> _REQUEST_
Gather every line that includes the word "scene", please.

> _INFORMATION SUPPLIED_

#####

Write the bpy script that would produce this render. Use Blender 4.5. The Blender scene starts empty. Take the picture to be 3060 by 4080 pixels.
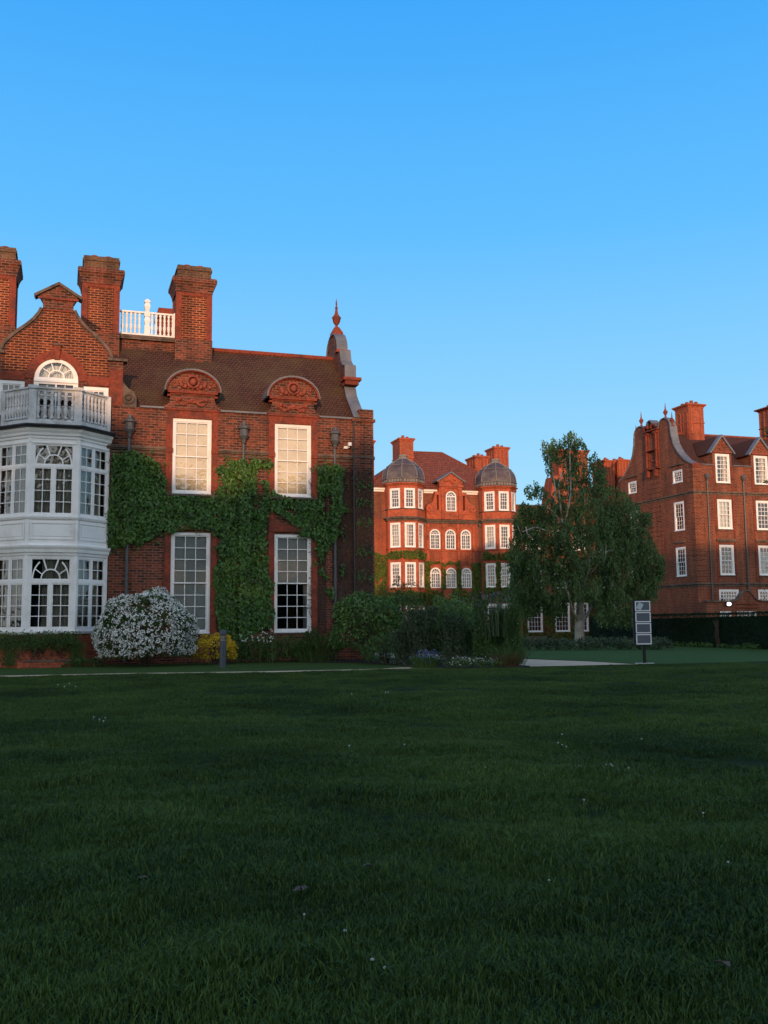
import bpy, bmesh, math, random
from mathutils import Vector, Matrix
from mathutils.geometry import tessellate_polygon
random.seed(7)
R_ = math.radians
sc = bpy.context.scene
C = sc.collection
# ------------------------------------------------------------------ camera
F_PX, PITCH, ROLL, EYE = 3920.0, R_(6.49), R_(-0.55), 1.45
cd = bpy.data.cameras.new('camera'); cam = bpy.data.objects.new('camera', cd); C.objects.link(cam)
cd.sensor_fit = 'VERTICAL'; cd.sensor_height = 36; cd.lens = 36 * F_PX / 4080
cd.clip_start = 0.1; cd.clip_end = 4000
cam.matrix_world = Matrix.Translation((0, 0, EYE)) @ Matrix.Rotation(R_(-18), 4, 'Z') @ \
    Matrix.Rotation(R_(90) + PITCH, 4, 'X') @ Matrix.Rotation(ROLL, 4, 'Z')
sc.camera = cam
# ------------------------------------------------------------------ sky and sun
NISH = 1.0
SUN_EL, SUN_AZ = R_(6.0), R_(16)      # low evening sun, behind the camera, turned to the left of -Y
w = bpy.data.worlds.new('World'); sc.world = w; w.use_nodes = True
wn = w.node_tree; bg = wn.nodes['Background']
sky = wn.nodes.new('ShaderNodeTexSky'); sky.sky_type = 'NISHITA'; sky.sun_disc = False
sky.sun_elevation = SUN_EL; sky.sun_rotation = R_(180) + SUN_AZ
sky.air_density = 1.0; sky.dust_density = 0.3; sky.ozone_density = 3.0; sky.altitude = 0
bg.inputs['Strength'].default_value = 0.15
# clear evening sky: deep blue overhead paling to the horizon, the Nishita glow taking over on the sunset side
tc = wn.nodes.new('ShaderNodeTexCoord'); sx = wn.nodes.new('ShaderNodeSeparateXYZ'); wn.links.new(tc.outputs['Generated'], sx.inputs[0])
rp = wn.nodes.new('ShaderNodeValToRGB'); wn.links.new(sx.outputs['Z'], rp.inputs[0])
SKYR = [(0.0, (.50, .80, 1.0)), (.12, (.40, .75, 1.0)), (.22, (.28, .66, 1.0)), (.38, (.125, .52, 1.0)), (.56, (.055, .395, .97)), (.75, (.05, .24, .60)), (1.0, (.08, .15, .28))]
while len(rp.color_ramp.elements) < len(SKYR): rp.color_ramp.elements.new(.5)
for e, (p, c) in zip(rp.color_ramp.elements, SKYR): e.position = p; e.color = (*c, 1)
gain = wn.nodes.new('ShaderNodeVectorMath'); gain.operation = 'SCALE'; gain.inputs['Scale'].default_value = 1 / .15; wn.links.new(rp.outputs[0], gain.inputs[0])
dt = wn.nodes.new('ShaderNodeVectorMath'); dt.operation = 'DOT_PRODUCT'; dt.inputs[1].default_value = (-math.sin(SUN_AZ), -math.cos(SUN_AZ), 0); wn.links.new(tc.outputs['Generated'], dt.inputs[0])
mr = wn.nodes.new('ShaderNodeMapRange'); mr.interpolation_type = 'SMOOTHSTEP'; mr.inputs['From Min'].default_value = -.25; mr.inputs['From Max'].default_value = .65; mr.inputs['To Max'].default_value = 1.0
wn.links.new(dt.outputs['Value'], mr.inputs['Value'])
ng = wn.nodes.new('ShaderNodeVectorMath'); ng.operation = 'SCALE'; ng.inputs['Scale'].default_value = NISH; wn.links.new(sky.outputs[0], ng.inputs[0])
mxw = wn.nodes.new('ShaderNodeMix'); mxw.data_type = 'RGBA'; rq = wn.nodes.new('ShaderNodeValToRGB'); wn.links.new(sx.outputs['Z'], rq.inputs[0])
GLOW = [(0.0, (.84, .72, .64)), (.15, (.75, .74, .74)), (.4, (.60, .66, .74)), (.7, (.36, .42, .52)), (1.0, (.08, .13, .24))]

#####

> _EXERCISE RESPONSE_
Write the bpy script that would produce this render. Use Blender 4.5. The Blender scene starts empty. Take the picture to be 3060 by 4080 pixels.
sc = bpy.context.scene